Mladen Kezunovic
Professor
- Texas A&M University
- Department of electrical Engineering
-
- College Station, TX 77843-3128
- Telephone: 409-845-7509
- Fax: 409-845-7161
- Email address: kezunov@ee.tamu.edu
- URL: http://ee.tamu.edu/~eppe/
Key words:
Artificial Intelligence,
Control systems,
Power quality,
Protection,
EMTP applications and modeling,
Other key words:
Power Engineering Education, Synchronized sampling,Wide area disturbance monitoring and control
Research description:
The following reasearch areas are of interest: Automated analysis of faults using recorded and simulated data;Advanced tools for Power Quality assessment;Application of synchronized sampling to fault location and system monitoring;New protective relaying algorithms;Real-time and open-loop digital power system simulators;Use of modeling and simulation in enhancing power engineering education;New monitoring, control and protection methods for wide area disturbances.

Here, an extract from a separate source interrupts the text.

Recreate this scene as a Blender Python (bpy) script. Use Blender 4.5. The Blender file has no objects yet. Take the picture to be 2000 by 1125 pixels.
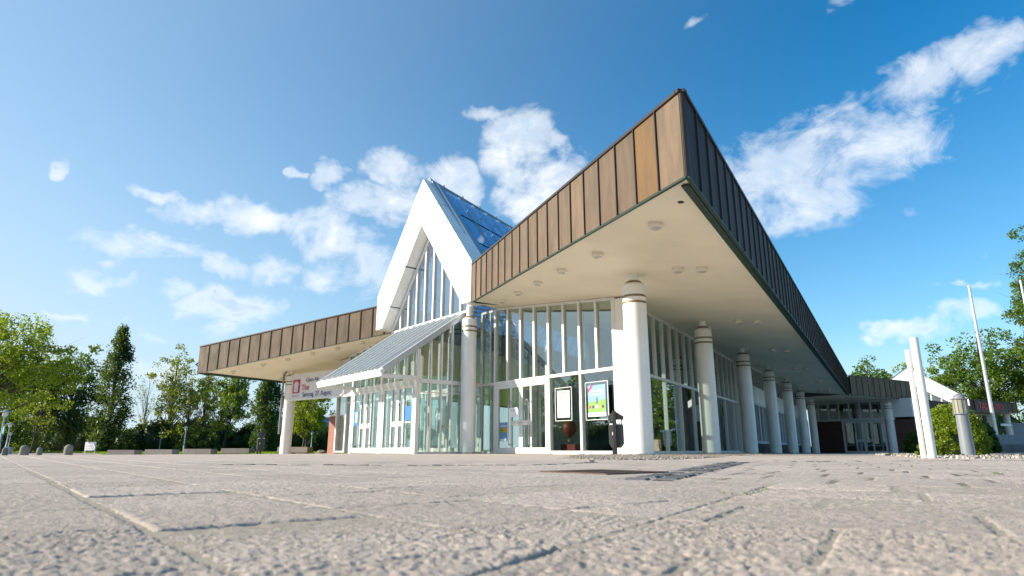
import bpy, math, random
import numpy as np
from mathutils import Vector, Matrix

R = math.radians
rnd = random.Random(11)
SC = bpy.context.scene
COL = SC.collection

# ------------------------------------------------------------------ camera
CAM_H = 0.13
cam_d = bpy.data.cameras.new("camera")
cam = bpy.data.objects.new("camera", cam_d)
COL.objects.link(cam)
cam.location = (0, 0, CAM_H)
cam.rotation_euler = (R(90 + 14.32), 0, 0)
cam_d.sensor_width = 36.0
cam_d.lens = 22.284
cam_d.clip_start = 0.02
cam_d.clip_end = 4000
cam_d.dof.use_dof = True
cam_d.dof.focus_distance = 16.0
cam_d.dof.aperture_fstop = 5.6
SC.camera = cam

# ------------------------------------------------------------------ light, sky, exposure
SUN_EL, SUN_AZ = 21.0, 184.0          # azimuth counted from +X towards +Y
SKY_STRENGTH = 0.115
SUN_STRENGTH = 5.0
SC.view_settings.view_transform = 'Standard'
SC.view_settings.look = 'None'
SC.view_settings.gamma = 1.0
SC.view_settings.use_curve_mapping = False
SC.view_settings.exposure = 0.75
SC.render.engine = 'CYCLES'
SC.cycles.use_denoising = True
SC.cycles.max_bounces = 8
SC.cycles.diffuse_bounces = 4
SC.cycles.glossy_bounces = 4
SC.cycles.transmission_bounces = 4
SC.cycles.transparent_max_bounces = 24
SC.cycles.caustics_reflective = False
SC.cycles.caustics_refractive = False

sun_d = bpy.data.lights.new("sun", 'SUN')
sun_d.energy = SUN_STRENGTH
sun_d.angle = R(0.5)
sun_d.color = (1.0, 0.91, 0.77)
sun = bpy.data.objects.new("sun", sun_d)
COL.objects.link(sun)
tosun = Vector((math.cos(R(SUN_EL)) * math.cos(R(SUN_AZ)), math.cos(R(SUN_EL)) * math.sin(R(SUN_AZ)), math.sin(R(SUN_EL))))
sun.rotation_euler = tosun.to_track_quat('Z', 'Y').to_euler()
sun.location = tosun * 100


class NT:
    """small helper round a node tree"""
    def __init__(s, tree):
        s.t = tree
        s.n = tree.nodes
        s.l = tree.links

    def new(s, typ, **kw):
        n = s.n.new(typ)
        for k, v in kw.items():
            if k.startswith('i_'):
                key = k[2:]
                key = int(key) if key.isdigit() else key.replace('_', ' ')
                n.inputs[key].default_value = v
            else:
                setattr(n, k, v)
        return n

    def link(s, a, b):
        s.l.new(a, b)

    def math(s, op, a, b=None, c=None, clamp=False):
        n = s.n.new('ShaderNodeMath')
        n.operation = op
        n.use_clamp = clamp
        for i, v in enumerate((a, b, c)):
            if v is None:
                continue
            if isinstance(v, (int, float)):
                n.inputs[i].default_value = v
            else:
                s.l.new(v, n.inputs[i])
        return n.outputs[0]

    def mix(s, fac, a, b, blend='MIX'):
        n = s.n.new('ShaderNodeMix')
        n.data_type = 'RGBA'
        n.blend_type = blend
        for i, v in ((0, fac), (6, a), (7, b)):
            if isinstance(v, (int, float)):
                n.inputs[i].default_value = v
            elif isinstance(v, (tuple, list)):
                n.inputs[i].default_value = tuple(v) if len(v) == 4 else (*v, 1)
            else:
                s.l.new(v, n.inputs[i])
        return n.outputs[2]

    def remap(s, v, a, b, c, d, smooth=False):
        n = s.n.new('ShaderNodeMapRange')
        if smooth:
            n.interpolation_type = 'SMOOTHSTEP'
        s.l.new(v, n.inputs[0])
        for i, x in enumerate((a, b, c, d)):
            n.inputs[i + 1].default_value = x
        return n.outputs[0]

    def noise(s, vec, scale, detail=4, rough=0.55, dist=0.0, dims='3D'):
        n = s.n.new('ShaderNodeTexNoise')
        n.noise_dimensions = dims
        n.inputs['Scale'].default_value = scale
        n.inputs['Detail'].default_value = detail
        n.inputs['Roughness'].default_value = rough
        n.inputs['Distortion'].default_value = dist
        if vec is not None:
            s.l.new(vec, n.inputs['Vector'])
        return n.outputs['Fac']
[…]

As a result of the research, several commercial products were implemented in the past:Expert system software for automated analysis of Digital Fault Recorder (DFR)data, Real-time and open loop digital simulators for relay testing,fault locator based on synchronized sampling. The research covers both fundamental and application issues.
Laboratory facilities:
The Laboratory for Control and Protection of Power Systems is equiped with digital simulators for relay testing and evaluation, a number of protective relays and relaying systems, and advanced modeling and simulation tools for relay testing and evaluation. Details of the lab are given at http://ee.tamu.edu/~eppe/. Besides the control and protection lab, there is a Power Quality Lab equiped with a variety of recording and analysis instruments and software tools. In addition, a Voltage sag generator of high output power is available. Finally, a Power Engineering lab is also available for general power engineering education uses. The lab is equiped with 16 PCs, all connected via LAN to a server. The PCs and server are populated with a number of commercial and custom software packages for power system analysis and protective relaying studies.